Messaggero: «Un miliardo e mezzo per rinnovare l’istruzione»
Il Ministero stima il fabbisogno economico per il 2010. Gelmini: «Ma la spesa va razionalizzata»
di ANNA MARIA SERSALE
ROMA - «Nella scuola e nell’università mai più soldi a pioggia, occorrono concorsi trasparenti, merito, riforma del reclutamento e carriere», dopo gli annunci il ministro Mariastella Gelmini dà il via alla sua riforma. Siamo in fondo alle classifiche internazionali e tutti gli indicatori sono negativi. «Senza innovazione il Paese perde competitività, perciò non c’è tempo da perdere», ribadisce il ministro. In Italia negli ultimi venticinque anni è cambiato poco mentre negli Stati Uniti e in molti Paesi del Nord Europa ci sono state almeno tre rivoluzioni tecnologiche. Per questo la Gelmini accelera sulle riforme. Il cambiamento parte a settembre. Alle elementari (primo e secondo anno) arrivano il maestro unico e gli orari flessibili, scelti dalle famiglie. «Il team con più maestri è stato un errore - ha detto la Gelmini - per i bambini è necessaria una figura di riferimento, saranno molti i vantaggi pedagogici. Mentre con i nuovi orari si rafforza l’autonomia scolastica».
All’università, invece, arriva il ”bollino blu”: «Una parte degli stanziamenti sarà legata ai risultati - ha sottolineato la Gelmini - Gli atenei se vorranno avere più soldi dovranno essere virtuosi. Occorre risanare la spesa, basta conti in rosso e moltiplicazione di cattedre e lauree. I corsi inutili dovranno essere tagliati. Nell’anno accademico che sta per iniziare il 7% del Fondo di Finanziamento ordinario, pari a 500 milioni di euro, verrà distribuito secondo criteri meritocratici.
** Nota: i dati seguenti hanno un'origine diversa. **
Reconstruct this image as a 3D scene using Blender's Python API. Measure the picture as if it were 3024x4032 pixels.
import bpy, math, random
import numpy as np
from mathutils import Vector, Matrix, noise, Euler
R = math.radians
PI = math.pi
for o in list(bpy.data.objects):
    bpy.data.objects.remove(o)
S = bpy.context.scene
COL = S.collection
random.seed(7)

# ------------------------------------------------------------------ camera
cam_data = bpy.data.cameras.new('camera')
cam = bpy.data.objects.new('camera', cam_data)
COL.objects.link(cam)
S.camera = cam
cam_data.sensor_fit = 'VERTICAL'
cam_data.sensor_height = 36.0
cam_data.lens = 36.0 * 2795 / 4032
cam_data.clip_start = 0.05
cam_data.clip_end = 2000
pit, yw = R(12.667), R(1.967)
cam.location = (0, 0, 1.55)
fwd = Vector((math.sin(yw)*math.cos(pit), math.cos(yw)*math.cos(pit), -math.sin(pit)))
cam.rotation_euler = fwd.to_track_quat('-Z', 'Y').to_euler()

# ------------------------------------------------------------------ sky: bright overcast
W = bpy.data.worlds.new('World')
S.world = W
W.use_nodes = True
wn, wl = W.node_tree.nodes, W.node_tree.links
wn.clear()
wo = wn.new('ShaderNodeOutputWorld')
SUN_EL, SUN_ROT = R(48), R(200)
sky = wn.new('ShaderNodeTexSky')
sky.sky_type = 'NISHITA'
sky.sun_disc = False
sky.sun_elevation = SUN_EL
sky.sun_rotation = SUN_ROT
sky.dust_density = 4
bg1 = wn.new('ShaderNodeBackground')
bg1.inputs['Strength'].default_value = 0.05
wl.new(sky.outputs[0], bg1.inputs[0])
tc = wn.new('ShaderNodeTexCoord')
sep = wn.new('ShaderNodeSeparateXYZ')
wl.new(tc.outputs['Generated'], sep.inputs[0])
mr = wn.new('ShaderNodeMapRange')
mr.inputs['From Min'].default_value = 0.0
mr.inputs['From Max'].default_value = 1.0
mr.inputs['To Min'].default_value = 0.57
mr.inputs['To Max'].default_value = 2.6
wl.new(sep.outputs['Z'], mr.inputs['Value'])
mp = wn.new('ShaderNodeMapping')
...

Ma ho intenzione di innalzare questa quota al 20-30%, per spingere l’università verso pratiche più virtuose». Ma ci vogliono soldi per dare copertura alle promesse fatte dal governo. Il ministero dell’Istruzione ha fatto i conti e ha stimato che il fabbisogno economico, complessivamente per il 2010, è di 1 miliardo e mezzo di euro, spicciolo più, spicciolo meno (815 milioni di euro per l’università e 689 milioni di euro per la scuola). Dei fondi destinati all’università 160 milioni andranno per il «reclutamento dei giovani ricercatori» e 100 per l’edilizia. Di quelli destinati alla scuola, invece, 25 serviranno alla «costituzione di un fondo per valorizzare il merito» nei licei. Ma i soldi ci sono? La Gelmini non ha i cordoni della borsa e la risposta dovrà darla il ministro dell’Economia Giulio Tremonti. Nell’attesa stanno tutti con il fiato sospeso, a cominciare dal titolare dell’Istruzione per finire ai rettori delle università e ai presidi di scuola. Il miliardo e mezzo è stato calcolato dai tecnici del Miur sulla base degli «impegni» presi dalla Gelmini e sottoscritti dal governo.
«Ci sono delle priorità non più rinviabili», ha detto la Gelmini a Berlusconi e Tremonti. Quali? «Scuola, università e ricerca dovranno essere qualitativamente rigorose», è da lì che parte il piano della Gelmini che nel Documento di programmazione finanziaria depositato a fine luglio elenca i mali ma anche i rimedi che intende adottare. «Il sistema universitario del nostro Paese risente di una situazione di arretratezza», inizia così la relazione della Gelmini. Poi prosegue: «Le principali criticità del sistema riguardano in particolare gli esiti dei processi formativi». Poi il ministro snocciola i dati Ocse, anche quelli che evidenziano la scarsità dei finanziamenti italiani: all’istruzione universitaria destiniamo appena lo 0,8 % del Pil, contro una media dell’1,3. Il rapporto studenti-docenti da noi è di 21,4 contro il 15,8 all’estero L’entità della spesa annua per studente per la formazione è di 6.900 euro, contro i 9.600 dei nostri partners. Drammatiche le cifre quando si tocca il tasto dell’internazionalizzazione degli atenei e dei laboratori di ricerca: nelle nostre università solo il 2,1% degli studenti è straniero, contro il 6,5% dei Paesi europei. La situazione peggiora nella ricerca: solo il 4,3% è straniero, la media fuori è del 14,5%!. E si ammette che nella ricerca «la sistematica riduzione dei fondi attuata negli Anni ’90 non ha visto il sistema privato sostituirsi allo Stato». Tra gli obiettivi quelli di «aumentare il numero dei laureati, in particolare nelle discipline tecnico-scientifiche», razionalizzare l’offerta formativa e svecchiare il corpo docente. Quanto alla ricerca, si «dovrà concentrare sui settori-chiave dell’economia».